Do you tell your daughter she’s dating a douchbag?
The answer? No. “My general advice is to be careful,” Lamble says, “you don’t want to drive her further into his arms. Obviously if there are any signs of domestic violence, then it’s a far more serious matter that needs to be managed carefully. [Otherwise] sit back and observe.”
Ugh. That’s right. Observe the slug pouring himself all over your baby girl. The baby girl who liked it when you cut her grapes in half. The baby girl who once asked you to help her put her seatbelt on.
Strap in. Everyone’s in for a ride but you can make it to your destination.

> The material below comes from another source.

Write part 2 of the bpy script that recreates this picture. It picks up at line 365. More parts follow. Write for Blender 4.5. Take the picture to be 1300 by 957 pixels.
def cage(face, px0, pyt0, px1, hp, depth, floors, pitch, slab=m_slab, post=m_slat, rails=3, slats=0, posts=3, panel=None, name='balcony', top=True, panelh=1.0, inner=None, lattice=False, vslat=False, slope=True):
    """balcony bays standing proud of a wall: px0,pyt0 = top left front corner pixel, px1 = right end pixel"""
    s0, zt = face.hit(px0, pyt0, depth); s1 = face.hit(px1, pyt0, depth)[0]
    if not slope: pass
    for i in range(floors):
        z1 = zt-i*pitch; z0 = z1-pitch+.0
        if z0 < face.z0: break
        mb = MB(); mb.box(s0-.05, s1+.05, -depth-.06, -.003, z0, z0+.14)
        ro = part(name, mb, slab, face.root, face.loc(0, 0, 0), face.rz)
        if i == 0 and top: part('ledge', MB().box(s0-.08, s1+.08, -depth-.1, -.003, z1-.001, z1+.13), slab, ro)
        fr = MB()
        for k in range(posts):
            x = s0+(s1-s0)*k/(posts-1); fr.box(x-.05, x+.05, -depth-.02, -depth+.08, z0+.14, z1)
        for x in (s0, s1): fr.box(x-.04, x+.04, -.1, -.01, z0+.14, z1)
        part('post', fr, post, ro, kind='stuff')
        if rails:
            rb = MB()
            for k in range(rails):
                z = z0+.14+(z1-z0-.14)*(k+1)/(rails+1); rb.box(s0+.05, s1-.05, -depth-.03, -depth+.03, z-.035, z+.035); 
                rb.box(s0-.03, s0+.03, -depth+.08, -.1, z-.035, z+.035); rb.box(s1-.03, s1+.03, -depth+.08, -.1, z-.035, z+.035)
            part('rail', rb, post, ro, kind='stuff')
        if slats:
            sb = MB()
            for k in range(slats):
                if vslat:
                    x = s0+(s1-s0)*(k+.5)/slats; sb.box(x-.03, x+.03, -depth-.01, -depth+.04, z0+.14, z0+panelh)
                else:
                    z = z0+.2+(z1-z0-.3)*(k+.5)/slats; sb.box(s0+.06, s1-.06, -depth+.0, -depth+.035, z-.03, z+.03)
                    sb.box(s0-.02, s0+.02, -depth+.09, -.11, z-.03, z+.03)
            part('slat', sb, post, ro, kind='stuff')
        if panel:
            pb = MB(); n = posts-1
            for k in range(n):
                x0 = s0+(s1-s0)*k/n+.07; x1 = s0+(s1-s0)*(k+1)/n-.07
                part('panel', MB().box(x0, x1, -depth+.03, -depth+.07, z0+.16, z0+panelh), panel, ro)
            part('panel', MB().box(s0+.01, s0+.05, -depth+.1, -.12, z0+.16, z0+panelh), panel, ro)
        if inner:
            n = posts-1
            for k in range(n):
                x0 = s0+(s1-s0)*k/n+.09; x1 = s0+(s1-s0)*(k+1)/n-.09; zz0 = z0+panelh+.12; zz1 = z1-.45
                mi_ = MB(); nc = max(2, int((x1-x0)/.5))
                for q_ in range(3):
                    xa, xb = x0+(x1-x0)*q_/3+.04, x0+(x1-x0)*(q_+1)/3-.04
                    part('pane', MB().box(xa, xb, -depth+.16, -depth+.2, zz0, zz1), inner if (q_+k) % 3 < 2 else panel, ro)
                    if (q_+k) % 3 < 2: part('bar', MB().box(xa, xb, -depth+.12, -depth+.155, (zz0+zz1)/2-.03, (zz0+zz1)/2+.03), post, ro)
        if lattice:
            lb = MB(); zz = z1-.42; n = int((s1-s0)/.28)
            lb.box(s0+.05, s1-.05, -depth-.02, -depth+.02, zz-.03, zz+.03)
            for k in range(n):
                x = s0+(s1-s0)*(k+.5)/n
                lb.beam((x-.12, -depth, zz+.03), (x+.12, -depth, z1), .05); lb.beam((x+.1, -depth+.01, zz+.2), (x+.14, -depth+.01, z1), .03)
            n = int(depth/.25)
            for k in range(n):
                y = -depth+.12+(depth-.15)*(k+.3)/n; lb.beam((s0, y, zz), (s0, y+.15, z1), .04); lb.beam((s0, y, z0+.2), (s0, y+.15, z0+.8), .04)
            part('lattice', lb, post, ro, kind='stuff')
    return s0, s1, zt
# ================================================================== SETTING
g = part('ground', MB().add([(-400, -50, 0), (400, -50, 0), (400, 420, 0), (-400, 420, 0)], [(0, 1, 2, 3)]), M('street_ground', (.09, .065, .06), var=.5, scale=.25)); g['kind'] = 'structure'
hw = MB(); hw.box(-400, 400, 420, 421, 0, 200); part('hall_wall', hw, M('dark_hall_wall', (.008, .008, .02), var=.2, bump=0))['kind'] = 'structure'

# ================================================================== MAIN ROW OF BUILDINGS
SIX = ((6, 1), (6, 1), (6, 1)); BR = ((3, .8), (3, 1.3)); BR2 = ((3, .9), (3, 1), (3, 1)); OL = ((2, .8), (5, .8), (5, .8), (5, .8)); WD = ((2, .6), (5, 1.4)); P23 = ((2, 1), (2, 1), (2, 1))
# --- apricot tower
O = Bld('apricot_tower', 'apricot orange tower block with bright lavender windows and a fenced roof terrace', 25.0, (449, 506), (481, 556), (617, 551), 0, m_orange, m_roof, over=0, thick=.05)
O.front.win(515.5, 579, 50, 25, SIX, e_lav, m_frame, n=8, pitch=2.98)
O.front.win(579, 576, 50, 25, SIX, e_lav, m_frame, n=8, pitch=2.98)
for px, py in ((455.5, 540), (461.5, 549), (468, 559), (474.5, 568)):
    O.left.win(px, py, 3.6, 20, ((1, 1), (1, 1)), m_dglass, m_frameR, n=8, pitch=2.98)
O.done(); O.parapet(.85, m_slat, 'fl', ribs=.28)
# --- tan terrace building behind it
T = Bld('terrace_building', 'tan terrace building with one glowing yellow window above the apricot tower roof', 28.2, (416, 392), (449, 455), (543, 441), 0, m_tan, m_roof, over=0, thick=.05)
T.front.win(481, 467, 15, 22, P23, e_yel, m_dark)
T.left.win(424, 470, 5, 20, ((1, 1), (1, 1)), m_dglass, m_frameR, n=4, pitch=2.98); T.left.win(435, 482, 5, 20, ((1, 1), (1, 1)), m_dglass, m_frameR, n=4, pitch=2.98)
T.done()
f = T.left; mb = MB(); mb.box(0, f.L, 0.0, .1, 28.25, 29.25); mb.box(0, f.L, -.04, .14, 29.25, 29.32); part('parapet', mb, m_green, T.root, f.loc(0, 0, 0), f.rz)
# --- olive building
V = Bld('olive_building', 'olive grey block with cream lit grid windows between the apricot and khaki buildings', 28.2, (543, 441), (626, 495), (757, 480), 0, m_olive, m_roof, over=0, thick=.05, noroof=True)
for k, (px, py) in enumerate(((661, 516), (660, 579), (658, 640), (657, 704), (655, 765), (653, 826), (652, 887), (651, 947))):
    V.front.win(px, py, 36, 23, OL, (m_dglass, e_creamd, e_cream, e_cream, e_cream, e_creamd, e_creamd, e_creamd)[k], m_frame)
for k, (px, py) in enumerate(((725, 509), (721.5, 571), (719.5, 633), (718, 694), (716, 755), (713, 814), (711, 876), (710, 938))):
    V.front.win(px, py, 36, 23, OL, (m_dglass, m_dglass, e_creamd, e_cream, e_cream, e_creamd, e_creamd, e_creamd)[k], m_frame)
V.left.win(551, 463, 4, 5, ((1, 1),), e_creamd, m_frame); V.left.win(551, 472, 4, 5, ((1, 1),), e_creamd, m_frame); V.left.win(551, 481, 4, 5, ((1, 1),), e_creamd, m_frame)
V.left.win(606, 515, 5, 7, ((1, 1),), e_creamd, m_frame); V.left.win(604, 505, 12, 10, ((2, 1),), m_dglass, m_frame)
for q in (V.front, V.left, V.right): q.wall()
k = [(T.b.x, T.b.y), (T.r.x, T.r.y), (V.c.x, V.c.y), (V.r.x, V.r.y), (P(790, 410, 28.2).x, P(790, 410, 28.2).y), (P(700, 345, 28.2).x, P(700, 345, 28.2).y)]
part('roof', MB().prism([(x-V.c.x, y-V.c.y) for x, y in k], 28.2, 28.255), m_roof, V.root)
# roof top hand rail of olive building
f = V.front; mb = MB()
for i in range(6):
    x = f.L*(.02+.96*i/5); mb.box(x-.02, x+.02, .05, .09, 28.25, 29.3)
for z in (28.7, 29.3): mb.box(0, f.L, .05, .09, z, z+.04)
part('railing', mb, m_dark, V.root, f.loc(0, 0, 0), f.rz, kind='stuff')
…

Start with making a little extra room.
Because before you ban this boofhead from your home, Lamble suggests, “invite him over – a lot. Let your daughter see how he fits in with your family. See how she is with him. Does he bring out the best in her? It’s about your daughter’s happiness, not whether you like him or not.”
Most of the time, it’s because we’ve all been there. We’ve been dumped. Dumped by the guy we believed was our true love.
And oh, the heartache.
My eyes well up for my sixteen-year-old-self standing at the driveway of the school carpark, talking to my soon-to-be-ex-boyfriends-best-friend who is moments away from telling me that he was breaking up with me. For his friend. Who couldn’t break up with me because he still really liked me. “Huh? But if he likes me, why is he breaking up with me?” My friends looked on in pity and wonderment from the science lab above us.
I don’t believe a relationship was dissected with more enthusiasm and confusion until Brad Pitt left Jennifer Aniston for Angelina Jolie.
I doubt my ex-boyfriend and his best friend would even remember this blip on their relationship rollercoaster. It’s highly likely, nor would their parents. But why?
“When it comes to a son, you often have two women competing to be the most important woman in their life,” says Lamble. “We worry more about our daughters because we relate to the idea of getting hurt. Most of us clearly remember having our hearts broken by a guy who was never good for us.”
Because that’s when the real problem starts, right?
As Steve Martin so beautifully said in Father of the Bride, “you worry about her meeting the wrong kind of guy, the kind of guy who only wants one thing … Then, you stop worrying about her meeting the wrong guy, and you worry about her meeting the right guy. That’s the greatest fear of all, because, then you lose her.”
But you don’t have to.
You don’t need to lose your daughter. Whether she’s dating a douchebag or not.
Lamble says, “if you want to stay close to your adult child, it’s important to accept their choices of partner … and that includes accepting them dating someone you hate.”
And that means loving your baby girl as unconditionally and joyously as you did the moment she was born.